Beyond the Deadlock: A Human-Centric Design for India’s Future Parliament.

                                       



This past Friday, the Lok Sabha felt less like a house of consensus and more like a house of mirrors. As the Constitution (131st Amendment) Bill fell short of the required majority, the headlines focused on the math: 298 "Ayes" versus 230 "Noes." But behind those numbers are millions of Indian women still waiting at the doorstep of power, and millions of citizens in the South and Northeast worried that their voices might be diluted in a new electoral map.

As someone who spends my days researching,  I see this not as a political failure, but as a "design flaw." We are trying to fit a 21st-century dream of equality into a mid-20th-century legislative cage.

1. The Fear of the "Zero-Sum" Game

At the heart of the current row is a very human fear: If I give you a seat, do I lose mine? This is the "Seat Anxiety" that haunts our MPs.

We need to stop viewing Parliament as a fixed-size cake. The proposal—the "100 to 133" model—is about baking a larger one. By expanding the Lok Sabha to 850 seats through a uniform, pro-rata rise, we ensure that no state loses its relative influence. We aren't taking seats away; we are creating new space specifically for women. 

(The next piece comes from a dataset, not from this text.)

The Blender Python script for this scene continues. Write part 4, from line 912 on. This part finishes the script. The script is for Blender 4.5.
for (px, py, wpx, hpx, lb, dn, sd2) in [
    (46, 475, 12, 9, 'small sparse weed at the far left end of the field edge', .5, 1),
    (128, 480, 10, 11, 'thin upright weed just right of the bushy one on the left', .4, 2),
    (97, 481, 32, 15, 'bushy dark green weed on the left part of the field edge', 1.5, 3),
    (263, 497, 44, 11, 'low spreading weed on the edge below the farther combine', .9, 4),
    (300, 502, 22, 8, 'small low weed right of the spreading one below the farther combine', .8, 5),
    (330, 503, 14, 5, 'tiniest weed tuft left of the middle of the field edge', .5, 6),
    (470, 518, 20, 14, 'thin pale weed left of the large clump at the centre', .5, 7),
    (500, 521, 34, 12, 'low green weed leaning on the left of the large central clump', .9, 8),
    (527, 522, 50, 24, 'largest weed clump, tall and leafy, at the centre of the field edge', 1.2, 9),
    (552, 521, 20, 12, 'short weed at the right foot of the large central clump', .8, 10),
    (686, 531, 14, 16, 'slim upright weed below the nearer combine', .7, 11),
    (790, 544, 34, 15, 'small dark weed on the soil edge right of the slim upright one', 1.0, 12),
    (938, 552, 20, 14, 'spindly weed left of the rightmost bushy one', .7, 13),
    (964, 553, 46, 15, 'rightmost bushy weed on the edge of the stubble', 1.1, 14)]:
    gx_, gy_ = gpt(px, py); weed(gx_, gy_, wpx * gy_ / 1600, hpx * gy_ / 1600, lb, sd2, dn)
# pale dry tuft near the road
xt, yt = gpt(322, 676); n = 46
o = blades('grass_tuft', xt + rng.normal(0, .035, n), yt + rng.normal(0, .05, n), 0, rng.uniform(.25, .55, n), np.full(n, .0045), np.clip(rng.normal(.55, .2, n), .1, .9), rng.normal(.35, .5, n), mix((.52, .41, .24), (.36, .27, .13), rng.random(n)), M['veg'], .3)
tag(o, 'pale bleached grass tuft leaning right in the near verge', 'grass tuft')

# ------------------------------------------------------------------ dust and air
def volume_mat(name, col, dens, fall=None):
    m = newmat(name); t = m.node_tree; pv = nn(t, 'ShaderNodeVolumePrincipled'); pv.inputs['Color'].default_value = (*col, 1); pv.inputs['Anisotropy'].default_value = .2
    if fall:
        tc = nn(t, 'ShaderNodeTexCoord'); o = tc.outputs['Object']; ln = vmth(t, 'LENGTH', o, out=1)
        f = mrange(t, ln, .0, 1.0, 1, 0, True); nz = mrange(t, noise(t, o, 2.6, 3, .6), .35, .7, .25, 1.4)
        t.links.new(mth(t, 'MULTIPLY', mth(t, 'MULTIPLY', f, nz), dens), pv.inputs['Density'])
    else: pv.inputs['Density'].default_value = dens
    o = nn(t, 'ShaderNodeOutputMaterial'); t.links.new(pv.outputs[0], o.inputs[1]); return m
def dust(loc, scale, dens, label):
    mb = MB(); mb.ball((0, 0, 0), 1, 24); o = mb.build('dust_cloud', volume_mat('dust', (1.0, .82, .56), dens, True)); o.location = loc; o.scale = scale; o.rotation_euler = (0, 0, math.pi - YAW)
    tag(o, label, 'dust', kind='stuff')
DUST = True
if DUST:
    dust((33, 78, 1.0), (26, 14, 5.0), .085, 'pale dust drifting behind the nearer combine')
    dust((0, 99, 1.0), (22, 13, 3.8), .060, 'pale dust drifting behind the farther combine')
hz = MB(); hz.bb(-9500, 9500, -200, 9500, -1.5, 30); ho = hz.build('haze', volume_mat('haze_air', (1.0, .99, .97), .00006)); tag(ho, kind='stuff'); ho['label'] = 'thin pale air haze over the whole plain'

2. The "Nested" Solution: Representation with a Soul

The Opposition’s push for a "quota within a quota" isn't just a political hurdle; it’s a cry for Intersectional Justice.

A flat 33% reservation risks becoming a "glass ceiling" for women who don't have the backing of elite social circles. To humanize this bill, we must embrace Nested Nesting:

  • OBC Sub-Quotas: Ensuring that the 50% of our population that identifies as "Backward" sees their daughters in Parliament.

  • Caste Sub-Classification: Following the Supreme Court’s 2026 wisdom to ensure that the most marginalized sub-castes—the "last in line"—are the first to benefit.

By using the 2026 Census as our map, we ensure that a woman from a remote village in Rajasthan or a suburb in  Chennai has the same chance as someone from the metropolitan elite. This is where the law gains a soul.

3. Politics as the Art of Healing

Many see the current conflict as a sign of a broken democracy. We can also see it as the "Post-Bill Resolution" phase. Politics is the mechanism we use to resolve these human frictions.

The defeat on April 17 was a "System Reset." It told us that we cannot have Gender Justice if we ignore Federalism or Caste Equity. The path forward is a unified reform that offers:

  1. Uniform Expansion: To empower the South

  2. Nested Sub-Quotas  To provide equity to marginalised

  3. A Fresh Census. To represent the truth

India is not a spreadsheet; it is a living, breathing democracy. By moving from a "Flat Model" to a "Nested, Expanded Model," we don't just pass a bill—we design a future where every Indian can finally see themselves reflected in the heart of our Republic.